Il reste que ces incantations ne changent pas grand-chose à la réalité. Non seulement les trente dernières années n’ont pas connu de ralentissement significatif dans le domaine scientifique et technique, mais 3,5 milliards d’humains se sont engagés à marche forcée dans la modernisation de leur société et de leur économie. Les effets négatifs des premières révolutions industrielles, indéniables et inévitables, ont conduit à inclure diverses considérations de qualité de vie et de préservation du milieu dans les choix politiques, techniques et économiques. Les annonces catastrophistes du Club de Rome, ayant influené Jonas et bien d’autres dans les années 1970, ont été démenties les unes après les autres. Car si le principe responsabilité séduit, il en est un autre qui a la vie dure : le principe de réalité, sur lequel se fracassent les idées floues, folles ou fausses.

Référence :
Jonas H. (1979, 1990), Le principe responsabilité, Cerf, Paris.
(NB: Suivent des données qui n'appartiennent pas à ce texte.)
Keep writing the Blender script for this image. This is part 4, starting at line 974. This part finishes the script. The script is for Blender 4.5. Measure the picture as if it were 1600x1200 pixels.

Disponible en poche (Champs-Flammarion, Paris, 1998).

2 commentaires:

Vince a dit…

"Car la si le principe responsabilité séduit, il en est un autre qui a la vie dure : le principe de réalité, sur lequel se fracassent les idées floues, folles ou fausses."

tout à fait d'accord !

comme celle de croire que la Guerre Froide faisait partie du passé ! comment le passé ? "composé moderne "?

Anonyme a dit…

ben voyons .Le dieu du progres a encore frappé, jusqu'à quand pourra-t-on nous soutenir des sornettes pareilles. Oui depuis Hiroshima la science a changé de nature et est devenue menaçante .On attend toujours ses miracles pour nourrir Le milliard d'affamés qui devait très vite diminuer et qui nous explose au visage aujourd'hui: Il n'y a pas "la science ,vierge effarouchée", il y a des décisions politiques de financer certaines recherche et là un principe responsabilité mondial est urgent a établir.